Quote the whole listing exactly. Leave the pictures out of your copy.

Supplied material:
++++++++++++++++++++
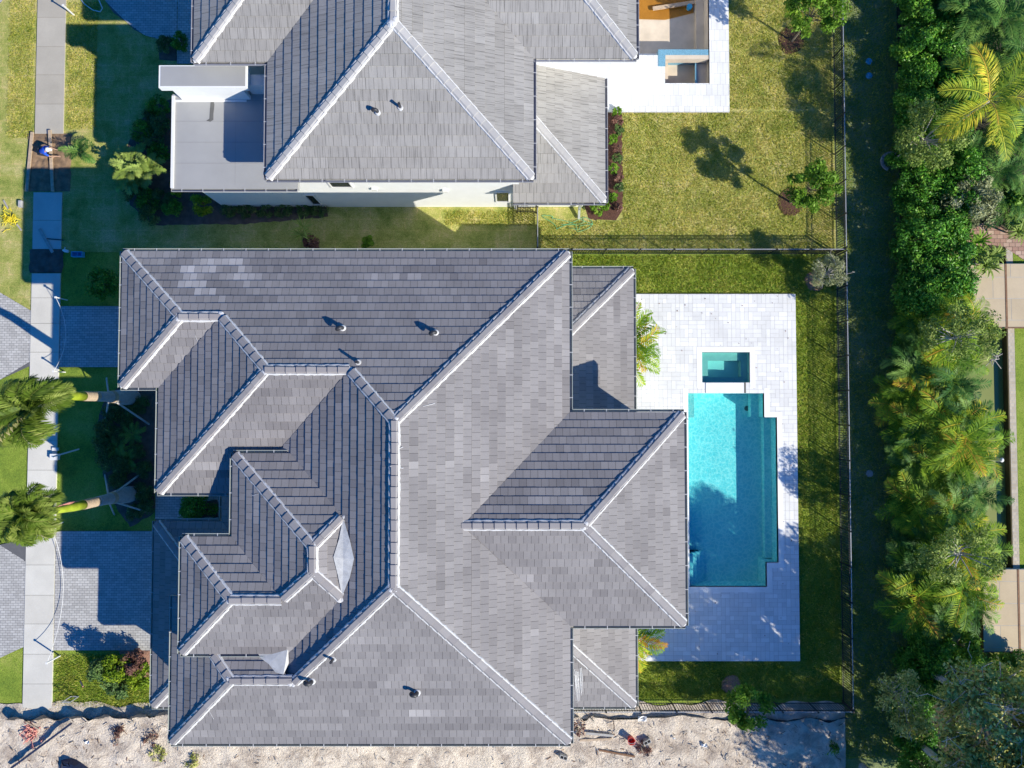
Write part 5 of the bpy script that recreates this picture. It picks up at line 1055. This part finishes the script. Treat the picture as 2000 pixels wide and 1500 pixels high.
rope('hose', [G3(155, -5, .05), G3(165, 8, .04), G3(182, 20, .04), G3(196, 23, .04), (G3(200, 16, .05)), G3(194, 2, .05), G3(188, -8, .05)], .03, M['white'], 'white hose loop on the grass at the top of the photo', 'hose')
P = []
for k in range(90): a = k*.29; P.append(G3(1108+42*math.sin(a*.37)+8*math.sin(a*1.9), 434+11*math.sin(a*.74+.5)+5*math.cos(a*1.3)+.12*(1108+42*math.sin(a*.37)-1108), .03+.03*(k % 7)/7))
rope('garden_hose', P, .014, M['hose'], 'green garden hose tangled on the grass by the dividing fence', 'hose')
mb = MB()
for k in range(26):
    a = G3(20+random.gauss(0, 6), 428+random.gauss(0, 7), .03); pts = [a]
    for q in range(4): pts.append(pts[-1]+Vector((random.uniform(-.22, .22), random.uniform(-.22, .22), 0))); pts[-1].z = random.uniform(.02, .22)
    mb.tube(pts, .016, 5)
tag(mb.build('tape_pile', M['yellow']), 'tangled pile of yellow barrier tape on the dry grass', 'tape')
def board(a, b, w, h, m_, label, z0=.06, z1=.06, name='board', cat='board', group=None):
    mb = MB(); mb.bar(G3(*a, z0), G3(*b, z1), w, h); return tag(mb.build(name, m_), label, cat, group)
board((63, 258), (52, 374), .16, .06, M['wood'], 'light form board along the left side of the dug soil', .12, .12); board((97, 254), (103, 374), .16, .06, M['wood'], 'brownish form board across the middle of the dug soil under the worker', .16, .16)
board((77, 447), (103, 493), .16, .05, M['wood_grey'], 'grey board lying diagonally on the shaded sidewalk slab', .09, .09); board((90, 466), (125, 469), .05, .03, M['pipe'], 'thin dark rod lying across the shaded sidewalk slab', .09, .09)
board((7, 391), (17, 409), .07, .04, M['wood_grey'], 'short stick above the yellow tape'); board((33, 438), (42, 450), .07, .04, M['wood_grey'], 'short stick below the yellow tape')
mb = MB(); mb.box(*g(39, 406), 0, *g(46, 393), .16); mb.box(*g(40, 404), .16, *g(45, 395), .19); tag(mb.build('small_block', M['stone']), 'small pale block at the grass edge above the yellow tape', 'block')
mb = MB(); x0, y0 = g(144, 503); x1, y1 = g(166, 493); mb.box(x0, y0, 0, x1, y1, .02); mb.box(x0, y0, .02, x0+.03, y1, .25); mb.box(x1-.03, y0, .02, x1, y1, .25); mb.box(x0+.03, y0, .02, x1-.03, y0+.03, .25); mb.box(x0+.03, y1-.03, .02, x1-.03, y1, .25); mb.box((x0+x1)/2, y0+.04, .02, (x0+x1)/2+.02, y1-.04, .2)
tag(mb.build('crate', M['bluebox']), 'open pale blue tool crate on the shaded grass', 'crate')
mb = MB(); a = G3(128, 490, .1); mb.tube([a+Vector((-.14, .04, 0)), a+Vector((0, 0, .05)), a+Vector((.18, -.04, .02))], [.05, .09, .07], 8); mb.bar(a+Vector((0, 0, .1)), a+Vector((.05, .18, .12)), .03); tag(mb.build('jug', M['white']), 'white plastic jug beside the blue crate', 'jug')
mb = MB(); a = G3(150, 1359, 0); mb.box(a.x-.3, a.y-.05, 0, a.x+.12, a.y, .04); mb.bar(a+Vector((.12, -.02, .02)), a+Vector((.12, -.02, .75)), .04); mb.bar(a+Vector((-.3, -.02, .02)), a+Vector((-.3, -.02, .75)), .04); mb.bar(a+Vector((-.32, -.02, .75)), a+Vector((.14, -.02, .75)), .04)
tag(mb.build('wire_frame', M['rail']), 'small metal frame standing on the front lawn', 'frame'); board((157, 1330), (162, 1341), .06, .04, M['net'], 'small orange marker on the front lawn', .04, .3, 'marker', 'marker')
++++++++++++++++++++
Completed task:
Write part 5 of the bpy script that recreates this picture. It picks up at line 1055. This part finishes the script. Treat the picture as 2000 pixels wide and 1500 pixels high.
rope('hose', [G3(155, -5, .05), G3(165, 8, .04), G3(182, 20, .04), G3(196, 23, .04), (G3(200, 16, .05)), G3(194, 2, .05), G3(188, -8, .05)], .03, M['white'], 'white hose loop on the grass at the top of the photo', 'hose')
P = []
for k in range(90): a = k*.29; P.append(G3(1108+42*math.sin(a*.37)+8*math.sin(a*1.9), 434+11*math.sin(a*.74+.5)+5*math.cos(a*1.3)+.12*(1108+42*math.sin(a*.37)-1108), .03+.03*(k % 7)/7))
rope('garden_hose', P, .014, M['hose'], 'green garden hose tangled on the grass by the dividing fence', 'hose')
mb = MB()
for k in range(26):
    a = G3(20+random.gauss(0, 6), 428+random.gauss(0, 7), .03); pts = [a]
    for q in range(4): pts.append(pts[-1]+Vector((random.uniform(-.22, .22), random.uniform(-.22, .22), 0))); pts[-1].z = random.uniform(.02, .22)
    mb.tube(pts, .016, 5)
tag(mb.build('tape_pile', M['yellow']), 'tangled pile of yellow barrier tape on the dry grass', 'tape')
def board(a, b, w, h, m_, label, z0=.06, z1=.06, name='board', cat='board', group=None):
    mb = MB(); mb.bar(G3(*a, z0), G3(*b, z1), w, h); return tag(mb.build(name, m_), label, cat, group)
board((63, 258), (52, 374), .16, .06, M['wood'], 'light form board along the left side of the dug soil', .12, .12); board((97, 254), (103, 374), .16, .06, M['wood'], 'brownish form board across the middle of the dug soil under the worker', .16, .16)
board((77, 447), (103, 493), .16, .05, M['wood_grey'], 'grey board lying diagonally on the shaded sidewalk slab', .09, .09); board((90, 466), (125, 469), .05, .03, M['pipe'], 'thin dark rod lying across the shaded sidewalk slab', .09, .09)
board((7, 391), (17, 409), .07, .04, M['wood_grey'], 'short stick above the yellow tape'); board((33, 438), (42, 450), .07, .04, M['wood_grey'], 'short stick below the yellow tape')
mb = MB(); mb.box(*g(39, 406), 0, *g(46, 393), .16); mb.box(*g(40, 404), .16, *g(45, 395), .19); tag(mb.build('small_block', M['stone']), 'small pale block at the grass edge above the yellow tape', 'block')
mb = MB(); x0, y0 = g(144, 503); x1, y1 = g(166, 493); mb.box(x0, y0, 0, x1, y1, .02); mb.box(x0, y0, .02, x0+.03, y1, .25); mb.box(x1-.03, y0, .02, x1, y1, .25); mb.box(x0+.03, y0, .02, x1-.03, y0+.03, .25); mb.box(x0+.03, y1-.03, .02, x1-.03, y1, .25); mb.box((x0+x1)/2, y0+.04, .02, (x0+x1)/2+.02, y1-.04, .2)
tag(mb.build('crate', M['bluebox']), 'open pale blue tool crate on the shaded grass', 'crate')
mb = MB(); a = G3(128, 490, .1); mb.tube([a+Vector((-.14, .04, 0)), a+Vector((0, 0, .05)), a+Vector((.18, -.04, .02))], [.05, .09, .07], 8); mb.bar(a+Vector((0, 0, .1)), a+Vector((.05, .18, .12)), .03); tag(mb.build('jug', M['white']), 'white plastic jug beside the blue crate', 'jug')
mb = MB(); a = G3(150, 1359, 0); mb.box(a.x-.3, a.y-.05, 0, a.x+.12, a.y, .04); mb.bar(a+Vector((.12, -.02, .02)), a+Vector((.12, -.02, .75)), .04); mb.bar(a+Vector((-.3, -.02, .02)), a+Vector((-.3, -.02, .75)), .04); mb.bar(a+Vector((-.32, -.02, .75)), a+Vector((.14, -.02, .75)), .04)
tag(mb.build('wire_frame', M['rail']), 'small metal frame standing on the front lawn', 'frame'); board((157, 1330), (162, 1341), .06, .04, M['net'], 'small orange marker on the front lawn', .04, .3, 'marker', 'marker')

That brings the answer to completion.